Gafa on this year’s Irish Exam

June 9, 2017

Gafa on this year’s Irish Exam?

O' Laighleis' novel is graphic and hard hitting. No doubt some will object to its explicitness. However, its introduction into the secondary school curriculum was roundly welcomed on the grounds that Irish as a school subject had finally got a dose of reality and become in step with a contemporary beat.

Centred on 17-year-old Alan who has fallen into taking heroin, Gafa explores how a family reacts when it learns Alan's awful secret.

Sallynoggin-born Re O' Laighleis was a primary school teacher in Galway for 12 years before he packed in the day job to concentrate on writing full-time. His progress into writing books was entirely accidental but also very significant from the point of view of those who set the Leaving Certificate Irish syllabus.

Not long after he started teaching his fifth and sixth classes in national school he realised that the content of the subjects the children had to learn totally alienated them. His students would chat to him about the joy riders who were in trouble the day before or the Punk they'd seen on their way to school. O' Laighleis threw out his school text books and started creating his own stories, ones that were full of what the pupils saw around them in their own world.

It was his principal at the time who picked up on O' Laighleis' stories and sent them off to various publishers. O' Laighleis writes in both Irish and English. When he was writingGafa O' Laighleis would one day write a chapter in Irish and the next day write the following chapter in English. He feels equally comfortable in both languages and Gafa has already won a national Oireachtas award in its Irish form. He's also very keen to point out that the book was not written for the Leaving Certificate but for the general reader.

Analysis

Only the first three chapters of Gafa are being used in the Leaving Certificate.  As the book was also written very much as a warning against young people taking heroin, the author feels they won't get the message by reading only the beginning.

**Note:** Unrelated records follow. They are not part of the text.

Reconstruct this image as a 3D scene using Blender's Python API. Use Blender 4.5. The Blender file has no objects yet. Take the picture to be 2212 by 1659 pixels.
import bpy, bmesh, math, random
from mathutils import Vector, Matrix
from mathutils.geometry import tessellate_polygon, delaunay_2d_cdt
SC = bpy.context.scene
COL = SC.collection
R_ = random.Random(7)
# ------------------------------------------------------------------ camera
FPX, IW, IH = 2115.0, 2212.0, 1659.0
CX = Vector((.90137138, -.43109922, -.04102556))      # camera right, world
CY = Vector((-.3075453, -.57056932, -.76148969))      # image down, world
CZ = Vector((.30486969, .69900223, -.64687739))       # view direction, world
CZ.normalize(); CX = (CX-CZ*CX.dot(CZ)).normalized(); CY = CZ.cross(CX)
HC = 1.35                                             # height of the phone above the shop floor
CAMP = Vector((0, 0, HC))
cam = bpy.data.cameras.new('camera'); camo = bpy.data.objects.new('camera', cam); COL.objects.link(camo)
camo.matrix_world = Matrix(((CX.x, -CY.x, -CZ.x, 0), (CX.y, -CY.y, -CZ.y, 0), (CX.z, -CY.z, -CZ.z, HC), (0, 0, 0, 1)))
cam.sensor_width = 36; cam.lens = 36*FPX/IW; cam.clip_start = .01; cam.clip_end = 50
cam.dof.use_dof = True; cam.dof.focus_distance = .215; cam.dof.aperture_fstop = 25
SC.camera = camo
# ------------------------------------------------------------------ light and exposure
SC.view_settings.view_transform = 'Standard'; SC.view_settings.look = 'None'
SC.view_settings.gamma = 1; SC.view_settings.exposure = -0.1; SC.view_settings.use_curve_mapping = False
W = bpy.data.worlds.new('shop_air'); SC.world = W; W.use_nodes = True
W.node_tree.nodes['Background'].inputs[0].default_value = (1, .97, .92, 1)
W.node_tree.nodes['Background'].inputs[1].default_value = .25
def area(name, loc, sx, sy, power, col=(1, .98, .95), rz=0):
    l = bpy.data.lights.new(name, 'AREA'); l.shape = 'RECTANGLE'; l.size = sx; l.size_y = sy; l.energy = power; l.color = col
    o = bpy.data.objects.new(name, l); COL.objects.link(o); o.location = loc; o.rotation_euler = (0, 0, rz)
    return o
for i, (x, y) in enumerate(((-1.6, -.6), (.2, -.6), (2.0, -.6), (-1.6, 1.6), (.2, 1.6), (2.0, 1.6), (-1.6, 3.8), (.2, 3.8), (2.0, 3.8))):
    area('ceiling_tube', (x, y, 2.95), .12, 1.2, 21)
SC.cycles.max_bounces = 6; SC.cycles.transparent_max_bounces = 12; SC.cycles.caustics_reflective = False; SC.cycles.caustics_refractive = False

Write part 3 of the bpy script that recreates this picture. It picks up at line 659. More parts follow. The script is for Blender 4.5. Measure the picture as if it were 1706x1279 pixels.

``It would be unthinkable in the English syllabus to do just merely three chapters from To Kill A Mockingbird or just the one act in Hamlet,'' says O' Laighleis. ``It gives the impression that the Irish language itself isn't quite all there or complete. I'm not comparing my book to The Mona Lisa but just studying a few chapters of Gafa is a little like asking children to judge Leonardo da Vinci's great painting my showing them the lips only.''

Among the things that inspired O' Laighleis to write Gafa was his own first-hand experience in the early 1980s in Dublin of the suffering of friends and their families from the devastation and death wrought by heroin addiction. Another major motivation, he says, is the authorities' continued inactivity and lack of information about the drug problem in Ireland.